Sugar coated mourning


Perfect day for costumes and gummy eyeballs. We carved and changed the lightbulbs until late last night. We should see around 300 kids between 5:30 and 9. I have a new girl friday from the source of all good workers, the high school, coming this p.m. Her first new assigment is to fill 100 paperbags with a scoop of cat litter and a tea light. Then place them...and at around 5:15--lighting time. Also, there might be some raking to add to the jumbo composter we have. R. checked it the other day after loading it with leaves and that baby was literally smoking. Hot compost!.

Just started the Ludwig book.The book was written in the sixties as a graduate thesis that got funded and we now have this invaluable reference. I love what he says about the context of writing this book:

"The sixties were, among many other things, a time when high art finally succumbed to low. All kinds of objects crept into the museum, which were previously banned by the keepers of the gates. The very definition of what was art was challenged by the likes of Johns, Rauschenberg, Lichtenstein, and Warhol.
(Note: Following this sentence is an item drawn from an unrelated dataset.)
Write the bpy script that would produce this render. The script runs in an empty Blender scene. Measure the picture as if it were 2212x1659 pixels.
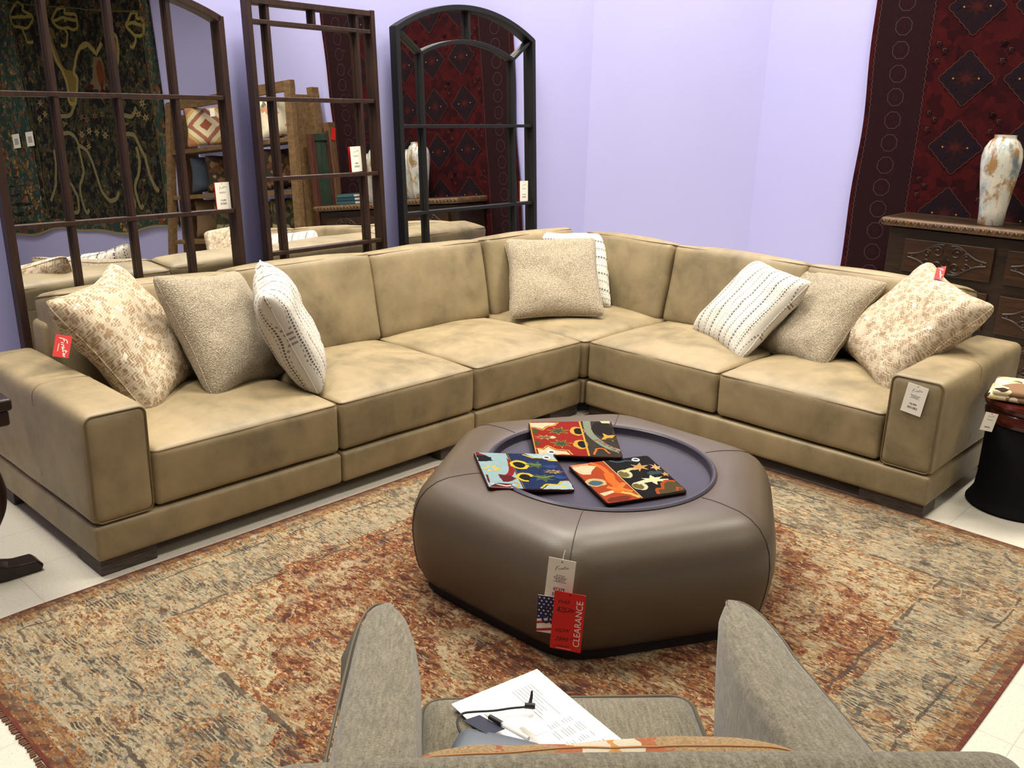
import bpy, bmesh, math, random
import numpy as np
from mathutils import Vector, Matrix, noise as mnoise

random.seed(7)
scene = bpy.context.scene
COL = scene.collection
R_ = math.radians

# ------------------------------------------------------------------ camera
def add_camera():
    yaw, pitch, roll = 0.7501, 0.2993, 0.0286
    f = Vector((math.cos(yaw) * math.cos(pitch), math.sin(yaw) * math.cos(pitch), -math.sin(pitch)))
    r = Vector((math.sin(yaw), -math.cos(yaw), 0))
    u = r.cross(f)
    r2 = r * math.cos(roll) + u * math.sin(roll)
    u2 = -r * math.sin(roll) + u * math.cos(roll)
    cam = bpy.data.cameras.new('camera')
    cam.sensor_fit = 'HORIZONTAL'
    cam.sensor_width = 36.0
    cam.lens = 36.0 * 1995.6 / 2212.0
    cam.clip_start = 0.05
    cam.clip_end = 60
    o = bpy.data.objects.new('camera', cam)
    m = Matrix((r2, u2, -f)).transposed().to_4x4()
    m.translation = Vector((-3.6777, -2.9131, 1.6))
    o.matrix_world = m
    COL.objects.link(o)
    scene.camera = o
add_camera()

# ------------------------------------------------------------------ light and exposure
w = bpy.data.worlds.new('store_air')
scene.world = w
w.use_nodes = True
w.node_tree.nodes['Background'].inputs[0].default_value = (1.0, 0.95, 0.88, 1)
w.node_tree.nodes['Background'].inputs[1].default_value = 0.03

CEIL = 4.35
def lamp(x, y, power, sx=1.2, sy=0.6, col=(1.0, 0.94, 0.83)):
    l = bpy.data.lights.new('ceiling_lamp', 'AREA')
    l.shape = 'RECTANGLE'
    l.size, l.size_y = sx, sy
    l.energy = power
    l.color = col
    l.spread = R_(135)
    o = bpy.data.objects.new('ceiling_lamp', l)
    o.location = (x, y, CEIL - 0.03)
    COL.objects.link(o)
for x, y, p in ((1.45, 0.25, 165), (-0.7, 0.55, 190), (-2.9, 0.55, 150), (1.5, -2.0, 135), (-0.7, -1.7, 70),
                (-3.0, -2.0, 45), (0.4, -5.2, 75), (-2.4, -5.6, 40), (0.4, -8.6, 90), (-2.4, -9.0, 40)):
    lamp(x, y, p)

scene.view_settings.view_transform = 'Standard'
scene.view_settings.look = 'None'
scene.view_settings.gamma = 1.0
scene.view_settings.use_curve_mapping = False
scene.view_settings.exposure = -0.90
scene.cycles.max_bounces = 7
scene.cycles.diffuse_bounces = 4
scene.cycles.use_adaptive_sampling = True
scene.cycles.adaptive_threshold = 0.02
scene.cycles.use_denoising = True

# ------------------------------------------------------------------ node helper
def lin(c):
    return tuple(((v / 255.0) / 12.92 if v / 255.0 <= 0.04045 else ((v / 255.0 + 0.055) / 1.055) ** 2.4) for v in c)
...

Most universities were often far behind the museums in their willingness to accept these new developments. Cultural history in general and art history in particular were based on the trickle down theory. According to the mantra of the day, culture flowed from the top down. At the bottom of the barrel, below quilts and samplers, lurked kitsch."

"I stumbled into what was then considered the chaos of low culture when I got lost on the way to an outdoor pig roast and found myself looking at the Thomas Cushman stone of 1727 in Lebanon, Connecticut. I remarked at the time that it looked like the kind of stylization that would have appealed to Paul Klee. The more I discovered, the more I became convinced that here was the early religious art of New England."

This was the beginning of his journey. We will share it together.

This is your treat. No tricks here.

The Bible for Gravestones


I was surfing around and this name, Allen Ludwig kept popping up. Mr. Ludwig photographed a huge portion of the important stones and the key to learning about him was through a university library website and the collection of originals that they have of his work. So, off to Alibris and then finally to Amazon to type in his name and find out that yes, his work and writing have been published as a book,
Graven Images, New England Stonecarving and its symbols, 1650-1815
Looks like I have something to read. Really Read. Jam packed with reference from very primative stuff, to portraits with lots of information on carvers, geography, art, handbills of the time. Sets this funerary stuff in the social context of the time.

day before the candy


I wanted to show you one of the Vermont stones...very feminine and florid. Look at this square jawed preacher. So proud with the set of his mouth, the vacant eyes, the square jaw and the funny hairdo (maybe you can't see) that consists of a band around his head with two little bumps on either side (in the vicinity of the eyes) that I think is either a wig or a colonial do. And those wings? Wow.

Did 8 death heads inked in circles yesterday. Going to keep rolling with that and see where it goes. When I am in the automatic writing mode...things can get interesting. Need to keep an eye on reference or things go off the rails. I was thinking of skeletons masked or in clothes. Funny thing, the more I think about adding that type of detail it either becomes halloweeny or day of the dead-ish...and off my focus of remembering one's death/or one's mortality. Adding clothes and masks make the topic go silly.

Lots to do today with driving in between. Holidays with the new client. Tee shirts and brands for the Museum. Posters and newsletters for the big client. We are busy...and with the add of Halloween, the wheels are rolling.